Kate Beckinsale looks every inch the movie star. Teeth, bright white; tan, perfect; hair, dark, fulsome and tucked up behind her head. Normal 42-year-olds do not look like this. And yet, one has to remind oneself that Kate is not from the Hollywood production line. “I remember someone saying to me that if you’ve lived for 5 years away from where you came from you’re never completely at home anywhere and I do feel a bit like that,” she says, wistfully.
“I’m familiar now with Los Angeles and America, but I still feel 100% a foreigner here, and then I go back to London and I don’t feel completely un-foreign there. I feel intensely old when I get there.” Despite her feelings of dislocation when she visits these shores, Kate is still very English, with a self-deprecating sense of humour and an accent that belies her private schooling.
Her latest role, as a scheming widow in a Jane Austen adaptation called Love & Friendship, proves the point. “It felt familiar,” she admits. “It’s back to what I originally started out doing, because when I started acting if it wasn’t Shakespeare or Chekhov or Henry James or some kind of period thing then I wasn’t doing anything else.”
In fact, it was a role in Much Ado About Nothing that set her on her path to stardom. Kate dropped out of Oxford to play Hero in Kenneth Branagh’s film of the play in 1992. Television parts in Cold Comfort Farm and Jane Austen’s Emma followed.
But her segue into mainstream Hollywood came at the end of the 1990s when she was cast as Evelyn, the love interest of both Josh Hartnett and Ben Affleck in the overblown blockbuster Pearl Harbor.
Since then, she has co-starred with Hugh Jackman in the horror thriller Van Helsing, played Ava Gardner opposite Leonardo DiCaprio in the Oscar-nominated Aviator and built up a huge cult following via the Underworld action films, in which she plays the ice-cool vampire Selene.
But, while these films have certainly made her a global star and paid her well, one has always suspected Kate, who is the daughter of the late comic actor Richard Beckinsale, hankered after more cerebral roles.
And in the witty Love & Friendship, she may have found one. An adaptation of Lady Susan, a little-known unfinished novella by Jane Austen, the film is about an unscrupulous widow who takes up residence at her in-laws’ country estate, with the intention of securing her financial future by marrying her sister-in-law’s handsome younger brother. Her plans are thrown into disarray, however, by the surprise arrival of her daughter, who has just run away from school.

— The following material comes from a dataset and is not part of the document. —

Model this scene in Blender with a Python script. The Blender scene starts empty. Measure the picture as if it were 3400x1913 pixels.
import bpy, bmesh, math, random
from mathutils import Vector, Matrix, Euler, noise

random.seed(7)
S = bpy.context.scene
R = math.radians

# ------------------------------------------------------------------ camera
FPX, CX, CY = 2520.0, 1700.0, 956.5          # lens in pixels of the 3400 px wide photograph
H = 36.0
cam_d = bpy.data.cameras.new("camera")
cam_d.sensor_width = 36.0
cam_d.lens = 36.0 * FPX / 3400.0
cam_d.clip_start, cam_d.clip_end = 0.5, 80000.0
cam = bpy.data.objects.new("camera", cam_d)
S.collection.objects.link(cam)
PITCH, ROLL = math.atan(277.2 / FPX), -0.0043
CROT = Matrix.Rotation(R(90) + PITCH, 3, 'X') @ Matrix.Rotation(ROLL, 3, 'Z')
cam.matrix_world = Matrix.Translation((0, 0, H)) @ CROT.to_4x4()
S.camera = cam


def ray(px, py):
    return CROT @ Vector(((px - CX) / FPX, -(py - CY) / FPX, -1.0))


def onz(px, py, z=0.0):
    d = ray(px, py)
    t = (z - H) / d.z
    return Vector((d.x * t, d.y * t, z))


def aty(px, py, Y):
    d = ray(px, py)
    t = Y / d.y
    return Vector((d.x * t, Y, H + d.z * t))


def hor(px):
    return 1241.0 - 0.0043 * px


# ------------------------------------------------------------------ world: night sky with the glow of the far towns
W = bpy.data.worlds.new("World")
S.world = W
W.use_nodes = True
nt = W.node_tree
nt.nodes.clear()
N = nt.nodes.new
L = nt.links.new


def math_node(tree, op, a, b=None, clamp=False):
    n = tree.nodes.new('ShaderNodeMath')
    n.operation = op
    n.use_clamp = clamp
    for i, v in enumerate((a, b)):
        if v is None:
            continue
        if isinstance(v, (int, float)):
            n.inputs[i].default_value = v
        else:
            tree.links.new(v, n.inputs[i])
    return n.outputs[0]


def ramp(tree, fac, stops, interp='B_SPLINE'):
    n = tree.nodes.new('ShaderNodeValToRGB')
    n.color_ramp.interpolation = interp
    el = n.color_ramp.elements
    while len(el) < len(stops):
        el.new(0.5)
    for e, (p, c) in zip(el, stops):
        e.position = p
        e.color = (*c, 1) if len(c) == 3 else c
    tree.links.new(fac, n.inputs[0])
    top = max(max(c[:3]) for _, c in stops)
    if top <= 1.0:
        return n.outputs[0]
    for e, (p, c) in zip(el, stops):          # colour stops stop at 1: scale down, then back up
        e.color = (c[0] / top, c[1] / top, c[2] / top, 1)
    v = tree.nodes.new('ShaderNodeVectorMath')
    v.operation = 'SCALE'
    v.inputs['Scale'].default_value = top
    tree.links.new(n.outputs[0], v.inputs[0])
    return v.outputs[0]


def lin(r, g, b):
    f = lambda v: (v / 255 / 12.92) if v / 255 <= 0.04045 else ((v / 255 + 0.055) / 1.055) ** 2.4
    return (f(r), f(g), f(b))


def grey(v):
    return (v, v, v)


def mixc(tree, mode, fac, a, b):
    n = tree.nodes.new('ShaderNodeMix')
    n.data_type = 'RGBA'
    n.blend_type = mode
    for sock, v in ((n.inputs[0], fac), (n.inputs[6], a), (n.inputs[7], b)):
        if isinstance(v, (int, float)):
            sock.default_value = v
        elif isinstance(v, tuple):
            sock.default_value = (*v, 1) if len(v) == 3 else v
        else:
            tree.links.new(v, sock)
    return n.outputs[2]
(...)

“I’m fairly familiar with Jane Austen and I think she’s so incredibly insightful and funny but I didn’t realise she had such a naughty streak,” says Kate. “I hadn’t seen such a broad kind of feministy heroine who is terrible and diabolical and cruel. Yet she’s also functioning within the constraints that existed at that time for women. Her big concern is her future security.”
Kate herself is also alive to the constraints placed upon women today, arguing there is “an innate sexism” in the film industry. “I think women, whether they are managers, agents, actors or directors, are used to having to filter their opinions in a way that doesn’t seem combative or that’s palatable in a way I don’t think men have to,” she says. “You rarely hear a man described as ‘difficult’, which a woman is if she has an opinion that is not popular.”
The actor made her stage debut in The Seagull in 1995 and went on to appear in the London stage productions of Sweethearts and Clocks, but, she says, “I’ve not done theatre since my daughter Lily was born because I’ve always thought bedtime to be an important time. But now she’d be appalled if I tried to put her to bed, so being able to do other things is pretty exciting.”
Beckinsale has 2 more films in the can: the psychological thriller The Disappointments Room and the 5th instalment of the Underworld franchise, Underworld: Blood Wars. But she has also bought the film rights for a novel, The Chocolate Money, which she is in the process of adapting for the screen, and it is this, you sense, that is her real passion project.
“I’m happy with my career. I’ve been really enjoying the work I’ve been doing and I’m really enjoying writing. And, you know, this different stage of being a mother is a whole new set of skills, so I feel pretty excited about everything, to be honest.”